# F-Distribution / F-Test Calculator

Free F-test calculator. Compare two sample variances using the F-distribution. Get F-statistic, degrees of freedom, and p-value.

## What this calculates

Perform an F-test to compare two sample variances. Enter the variances and sample sizes to calculate the F-statistic and determine if the variances are significantly different.

## Inputs

- **Sample 1 Variance (s₁²)** — min 0.0001 — Variance of the first sample (larger variance for one-tailed).
- **Sample 1 Size (n₁)** — min 2 — Number of observations in sample 1.
- **Sample 2 Variance (s₂²)** — min 0.0001 — Variance of the second sample.
- **Sample 2 Size (n₂)** — min 2 — Number of observations in sample 2.

## Outputs

- **F-Statistic** — The ratio of the two variances (larger / smaller).
- **df₁ (numerator)** — Degrees of freedom for the numerator.
- **df₂ (denominator)** — Degrees of freedom for the denominator.
- **P-Value (One-Tailed)** — One-tailed p-value for variance ratio test.
- **P-Value (Two-Tailed)** — Two-tailed p-value for equality of variances.
- **Significant at α = 0.05?** — formatted as text — Whether the variances are significantly different.

## Details

The F-test compares two variances to determine if they are significantly different.

Formula:
F = s₁² / s₂² (larger variance in numerator)

Degrees of Freedom

- df₁ = n₁ - 1 (numerator)

- df₂ = n₂ - 1 (denominator)

Applications

- Testing equality of variances before a t-test

- ANOVA (F-statistic compares between-group to within-group variance)

- Quality control

The F-distribution is always right-skewed and defined only for positive values.
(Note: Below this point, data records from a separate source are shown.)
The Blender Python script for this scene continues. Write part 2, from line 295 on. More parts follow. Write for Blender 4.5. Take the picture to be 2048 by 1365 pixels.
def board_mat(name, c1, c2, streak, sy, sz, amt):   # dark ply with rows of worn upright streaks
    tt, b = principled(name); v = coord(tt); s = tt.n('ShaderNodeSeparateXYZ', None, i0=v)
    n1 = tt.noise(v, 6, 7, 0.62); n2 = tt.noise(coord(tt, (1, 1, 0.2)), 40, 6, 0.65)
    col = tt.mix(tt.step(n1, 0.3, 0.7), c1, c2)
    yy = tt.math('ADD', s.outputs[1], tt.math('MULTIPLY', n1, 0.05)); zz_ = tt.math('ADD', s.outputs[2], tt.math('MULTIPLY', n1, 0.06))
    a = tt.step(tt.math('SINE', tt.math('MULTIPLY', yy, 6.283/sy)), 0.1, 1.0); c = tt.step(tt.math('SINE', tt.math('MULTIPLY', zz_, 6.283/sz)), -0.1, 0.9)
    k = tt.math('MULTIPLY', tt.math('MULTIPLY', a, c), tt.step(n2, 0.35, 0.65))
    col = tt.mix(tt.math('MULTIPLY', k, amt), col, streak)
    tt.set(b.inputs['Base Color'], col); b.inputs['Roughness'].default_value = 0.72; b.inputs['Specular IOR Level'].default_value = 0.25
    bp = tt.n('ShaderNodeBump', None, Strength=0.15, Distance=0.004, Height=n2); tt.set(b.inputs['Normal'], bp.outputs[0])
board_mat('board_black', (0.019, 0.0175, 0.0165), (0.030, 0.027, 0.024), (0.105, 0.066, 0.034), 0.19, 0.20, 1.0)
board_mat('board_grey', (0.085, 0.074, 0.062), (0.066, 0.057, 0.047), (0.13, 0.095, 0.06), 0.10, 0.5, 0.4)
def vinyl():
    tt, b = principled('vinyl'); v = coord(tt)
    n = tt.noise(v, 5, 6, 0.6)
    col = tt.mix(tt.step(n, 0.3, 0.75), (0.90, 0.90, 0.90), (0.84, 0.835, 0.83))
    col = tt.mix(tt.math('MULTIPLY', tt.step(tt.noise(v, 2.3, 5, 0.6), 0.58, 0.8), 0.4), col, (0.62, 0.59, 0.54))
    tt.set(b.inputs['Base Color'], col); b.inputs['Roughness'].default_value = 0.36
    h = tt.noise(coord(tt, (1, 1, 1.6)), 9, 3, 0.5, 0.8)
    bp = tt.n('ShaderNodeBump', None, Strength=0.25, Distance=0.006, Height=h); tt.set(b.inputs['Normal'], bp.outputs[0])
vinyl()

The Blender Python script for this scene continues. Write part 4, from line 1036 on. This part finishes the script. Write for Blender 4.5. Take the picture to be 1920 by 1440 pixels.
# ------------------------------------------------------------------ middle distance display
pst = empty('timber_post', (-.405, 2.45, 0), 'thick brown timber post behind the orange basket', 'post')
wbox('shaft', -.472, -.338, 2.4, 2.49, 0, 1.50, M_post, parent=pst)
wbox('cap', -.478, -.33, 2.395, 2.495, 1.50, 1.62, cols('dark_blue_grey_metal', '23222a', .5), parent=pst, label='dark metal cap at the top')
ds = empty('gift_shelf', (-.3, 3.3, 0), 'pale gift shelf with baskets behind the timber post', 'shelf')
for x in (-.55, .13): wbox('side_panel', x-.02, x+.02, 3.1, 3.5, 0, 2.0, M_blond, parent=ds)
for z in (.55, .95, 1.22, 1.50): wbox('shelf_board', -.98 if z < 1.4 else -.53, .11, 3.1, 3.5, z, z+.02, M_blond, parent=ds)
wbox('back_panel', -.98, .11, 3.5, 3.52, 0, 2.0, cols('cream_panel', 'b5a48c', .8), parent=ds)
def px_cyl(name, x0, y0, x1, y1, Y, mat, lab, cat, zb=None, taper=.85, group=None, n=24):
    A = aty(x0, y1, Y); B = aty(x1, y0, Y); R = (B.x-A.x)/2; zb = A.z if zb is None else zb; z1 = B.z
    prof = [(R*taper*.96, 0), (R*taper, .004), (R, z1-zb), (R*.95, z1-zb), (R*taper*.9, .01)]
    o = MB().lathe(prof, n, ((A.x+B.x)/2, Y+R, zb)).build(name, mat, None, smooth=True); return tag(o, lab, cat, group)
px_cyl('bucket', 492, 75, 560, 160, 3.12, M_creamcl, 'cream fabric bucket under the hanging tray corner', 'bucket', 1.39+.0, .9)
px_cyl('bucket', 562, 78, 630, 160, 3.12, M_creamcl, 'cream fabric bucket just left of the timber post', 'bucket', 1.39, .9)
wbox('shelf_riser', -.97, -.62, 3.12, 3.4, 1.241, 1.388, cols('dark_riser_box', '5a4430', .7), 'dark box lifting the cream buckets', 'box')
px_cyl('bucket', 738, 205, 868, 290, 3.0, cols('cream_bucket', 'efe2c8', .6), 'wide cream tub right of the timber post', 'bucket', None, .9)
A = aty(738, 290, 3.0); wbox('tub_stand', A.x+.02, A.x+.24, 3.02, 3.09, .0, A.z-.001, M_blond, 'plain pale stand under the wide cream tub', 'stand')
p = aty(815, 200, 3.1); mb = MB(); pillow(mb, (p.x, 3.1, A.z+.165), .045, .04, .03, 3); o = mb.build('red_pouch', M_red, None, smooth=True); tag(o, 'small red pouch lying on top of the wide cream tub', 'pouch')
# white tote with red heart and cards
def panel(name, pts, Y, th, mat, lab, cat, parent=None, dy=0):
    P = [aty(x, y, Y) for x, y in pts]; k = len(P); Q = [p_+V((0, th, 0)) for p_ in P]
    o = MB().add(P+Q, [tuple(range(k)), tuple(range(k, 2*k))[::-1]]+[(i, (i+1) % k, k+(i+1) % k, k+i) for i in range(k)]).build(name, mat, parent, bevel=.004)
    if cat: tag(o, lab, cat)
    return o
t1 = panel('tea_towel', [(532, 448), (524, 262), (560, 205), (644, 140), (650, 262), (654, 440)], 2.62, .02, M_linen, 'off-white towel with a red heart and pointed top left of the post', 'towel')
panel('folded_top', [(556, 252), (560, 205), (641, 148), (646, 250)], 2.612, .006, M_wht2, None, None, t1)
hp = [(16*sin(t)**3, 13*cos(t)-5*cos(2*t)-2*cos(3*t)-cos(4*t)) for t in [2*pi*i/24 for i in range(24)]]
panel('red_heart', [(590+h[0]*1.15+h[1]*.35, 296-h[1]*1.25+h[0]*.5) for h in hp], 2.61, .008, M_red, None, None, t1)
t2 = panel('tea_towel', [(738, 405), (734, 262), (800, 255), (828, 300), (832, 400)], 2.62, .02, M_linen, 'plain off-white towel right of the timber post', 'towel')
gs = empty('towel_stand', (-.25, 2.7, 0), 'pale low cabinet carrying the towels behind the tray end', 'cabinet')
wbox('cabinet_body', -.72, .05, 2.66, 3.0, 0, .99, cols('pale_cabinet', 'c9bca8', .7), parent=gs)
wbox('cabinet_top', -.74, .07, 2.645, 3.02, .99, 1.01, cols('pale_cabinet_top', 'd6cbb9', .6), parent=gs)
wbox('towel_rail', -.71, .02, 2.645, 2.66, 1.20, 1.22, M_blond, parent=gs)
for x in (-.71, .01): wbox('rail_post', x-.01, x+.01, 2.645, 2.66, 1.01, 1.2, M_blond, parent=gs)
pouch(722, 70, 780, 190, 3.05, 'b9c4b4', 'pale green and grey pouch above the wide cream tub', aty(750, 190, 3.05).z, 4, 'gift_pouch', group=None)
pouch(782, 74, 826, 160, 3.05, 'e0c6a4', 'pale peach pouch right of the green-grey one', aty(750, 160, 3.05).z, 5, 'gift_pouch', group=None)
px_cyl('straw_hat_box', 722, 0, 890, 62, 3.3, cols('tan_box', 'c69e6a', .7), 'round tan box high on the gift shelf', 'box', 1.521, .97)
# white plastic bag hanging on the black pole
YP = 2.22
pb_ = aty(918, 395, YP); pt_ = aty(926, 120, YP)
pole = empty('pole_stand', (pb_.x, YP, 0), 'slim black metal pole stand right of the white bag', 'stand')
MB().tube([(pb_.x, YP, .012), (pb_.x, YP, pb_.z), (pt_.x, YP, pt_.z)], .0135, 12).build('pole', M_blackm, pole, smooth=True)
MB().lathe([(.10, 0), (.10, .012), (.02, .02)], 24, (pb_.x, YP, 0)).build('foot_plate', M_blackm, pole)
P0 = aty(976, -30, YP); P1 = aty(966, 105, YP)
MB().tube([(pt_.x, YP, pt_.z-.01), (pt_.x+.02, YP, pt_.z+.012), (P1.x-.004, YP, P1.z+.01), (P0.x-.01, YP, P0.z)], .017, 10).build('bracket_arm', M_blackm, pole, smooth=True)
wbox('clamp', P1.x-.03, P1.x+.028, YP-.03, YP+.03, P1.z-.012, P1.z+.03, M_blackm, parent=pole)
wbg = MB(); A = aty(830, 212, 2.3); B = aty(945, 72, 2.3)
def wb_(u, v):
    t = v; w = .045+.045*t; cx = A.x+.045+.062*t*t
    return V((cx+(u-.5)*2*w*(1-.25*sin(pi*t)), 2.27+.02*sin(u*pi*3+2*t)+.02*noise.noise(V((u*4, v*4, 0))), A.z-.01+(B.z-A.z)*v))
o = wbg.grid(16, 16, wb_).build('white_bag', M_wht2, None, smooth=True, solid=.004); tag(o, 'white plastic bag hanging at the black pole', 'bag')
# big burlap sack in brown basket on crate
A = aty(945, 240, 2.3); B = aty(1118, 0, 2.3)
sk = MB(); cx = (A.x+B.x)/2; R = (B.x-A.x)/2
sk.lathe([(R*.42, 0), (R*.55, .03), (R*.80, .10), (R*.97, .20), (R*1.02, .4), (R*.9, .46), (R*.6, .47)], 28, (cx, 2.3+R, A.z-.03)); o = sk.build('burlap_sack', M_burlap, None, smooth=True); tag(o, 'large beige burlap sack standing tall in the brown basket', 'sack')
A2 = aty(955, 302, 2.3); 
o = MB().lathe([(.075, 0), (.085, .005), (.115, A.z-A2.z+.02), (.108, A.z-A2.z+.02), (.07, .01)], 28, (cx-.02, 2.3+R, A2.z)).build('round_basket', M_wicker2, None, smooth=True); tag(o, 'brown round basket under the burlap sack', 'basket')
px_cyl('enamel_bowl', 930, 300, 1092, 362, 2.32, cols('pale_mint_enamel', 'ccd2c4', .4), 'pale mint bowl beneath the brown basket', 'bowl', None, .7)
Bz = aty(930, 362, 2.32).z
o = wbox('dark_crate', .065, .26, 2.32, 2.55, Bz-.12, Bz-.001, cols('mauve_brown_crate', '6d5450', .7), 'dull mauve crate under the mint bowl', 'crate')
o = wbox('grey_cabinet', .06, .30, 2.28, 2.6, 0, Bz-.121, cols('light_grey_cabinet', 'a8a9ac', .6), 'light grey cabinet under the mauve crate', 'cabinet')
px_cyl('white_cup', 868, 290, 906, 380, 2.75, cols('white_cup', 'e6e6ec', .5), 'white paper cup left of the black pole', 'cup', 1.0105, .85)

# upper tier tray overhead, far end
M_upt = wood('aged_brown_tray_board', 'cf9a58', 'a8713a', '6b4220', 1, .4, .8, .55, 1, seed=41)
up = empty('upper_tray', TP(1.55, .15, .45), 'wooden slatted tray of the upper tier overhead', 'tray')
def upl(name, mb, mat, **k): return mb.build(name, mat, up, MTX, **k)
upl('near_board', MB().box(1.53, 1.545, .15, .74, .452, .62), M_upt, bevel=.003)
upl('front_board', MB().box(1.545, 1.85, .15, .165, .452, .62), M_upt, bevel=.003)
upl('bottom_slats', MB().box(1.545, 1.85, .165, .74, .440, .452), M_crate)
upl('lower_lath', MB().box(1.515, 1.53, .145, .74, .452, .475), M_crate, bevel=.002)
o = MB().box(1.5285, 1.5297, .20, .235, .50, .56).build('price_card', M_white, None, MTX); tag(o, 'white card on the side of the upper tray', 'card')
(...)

## Frequently Asked Questions

**Q: When should I use an F-test?**

A: Use an F-test to compare two sample variances, often as a preliminary test before a two-sample t-test to check if equal-variance or Welch's t-test is more appropriate. It is also the core statistic in ANOVA. The F-test assumes both populations are normally distributed.

**Q: Why is the F-statistic always greater than or equal to 1 here?**

A: By convention, the larger variance is placed in the numerator so that F ≥ 1. This simplifies looking up critical values. Some software does not rearrange the variances, in which case F can be less than 1.

**Q: What are the assumptions of the F-test?**

A: The F-test for variance equality assumes: (1) both samples come from normally distributed populations, (2) samples are independent, and (3) observations within each sample are independent. The F-test is highly sensitive to non-normality. For non-normal data, use Levene's test instead.